Citizen Soldiers by Stephen E. Ambrose

“That might sound corny,” Underkofler said in a 1996 interview, “but it was sort of a symbolic expression of attitude. Morale was extremely important. I mean, man alive, the conditions were often so deplorable that we had nothing else to go on but your own morale. You know, you’re sitting there in a foxhole rubbing your buddy’s feet, and he’s rubbing yours so you don’t get trench foot. That’s only an example of the kind of relationship and camaraderie we had.”

THE STRAIGHT line between Aachen and Cologne lay through Diiren, on the east bank of the Rur River. But rather than going directly, Bradley ordered the main effort made through a corridor some seventeen kilometres wide, south of the dreaded Hurtgen Forest. By so doing, the Americans would arrive at the Rur upstream from the dams and, once across the river, be free to advance over the Cologne plain to the Rhine without danger of controlled flooding. The first task was to get through the Siegfried Line. And every man in an ETO combat unit was well aware that this is where the Germans stopped them in September 1944.

The generals were all enthusiastic for this one. General Walter Lauer, commanding the 99th Division, paid a pre-attack call on Sergeant Oakley Honey’s C Company, 395th Regiment. Honey recalled that Lauer stood on the hood of a jeep and gave a speech, saying we had fought the enemy “in the woods and the mountains and had beaten them. Now we were going to get a chance to fight them in the open.” Honey commented, “Whoopee! Everyone was overjoyed. You could tell by the long faces.”

On February 4, C Company pushed off into the Siegfried Line. Honey recalls “charging into a snow storm with fixed bayonets and the wind blowing right into our faces. After moving through the initial line of dragon’s teeth we began encountering deserted pillboxes. At one command post out came ten Germans with hands in the air offering no resistance.”

Private Irv Mark of C Company said the enemy troops “were waiting to surrender and the one in charge seemingly berated us for taking so long to come and get them. He said, ‘Nicht etwas zu essen’ (nothing to eat). Strange we didn’t feel one bit sorry for them.”

Few companies were that lucky. Sergeant Clinton Riddle of the 82nd Airborne was in Company B, 325th Glider Infantry. On February 2 he accompanied the company commander on a patrol to within sight of the , Siegfried Line. “The dragon teeth were laid out in five double rows, staggered. The Krauts had emplacements dotting the hillsides, so arranged as to cover each other with cross fire.”

Returning from the patrol, the captain ordered an attack. “It was cold and the snow was deep,” Riddle recalled. “There was more fire from the emplacements than I ever dreamed there could be. Men were falling in the snow all around me. That was an attack made on the belly.

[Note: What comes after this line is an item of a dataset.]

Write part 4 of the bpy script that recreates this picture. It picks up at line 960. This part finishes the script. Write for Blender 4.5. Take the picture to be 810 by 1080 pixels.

We crawled through most of the morning.” Using standard fire-and-move-ment tactics, the Americans managed to drive the Germans beyond the ridge. “When we reached the road leading through the teeth,” Riddle said, “the captain looked back and said, ‘Come on, let’s go!’ Those were the last words he ever said, because the Germans had that road covered and when he was half-way across he got hit right between the eyes. There were only three of us in our company still on our feet when it was over.”

Another twenty-five men turned up, and the new CO, a lieutenant, began to attack the pillboxes along the road. But the Germans had been through enough. After their CO fired the shot that killed the American captain, his men shot him and prepared to surrender. So, Riddle relates, “when we reached the pillboxes, the Germans came out, calling out ‘Kamerad.’ We should have shot them on the spot. They had their dress uniforms on, with their shining boots. We had been crawling in the snow, wet, cold, hungry, sleepy, tired, mad because they had killed so many of our boys.” The Americans were through the initial defences of the Siegfried Line, and that was enough for the moment.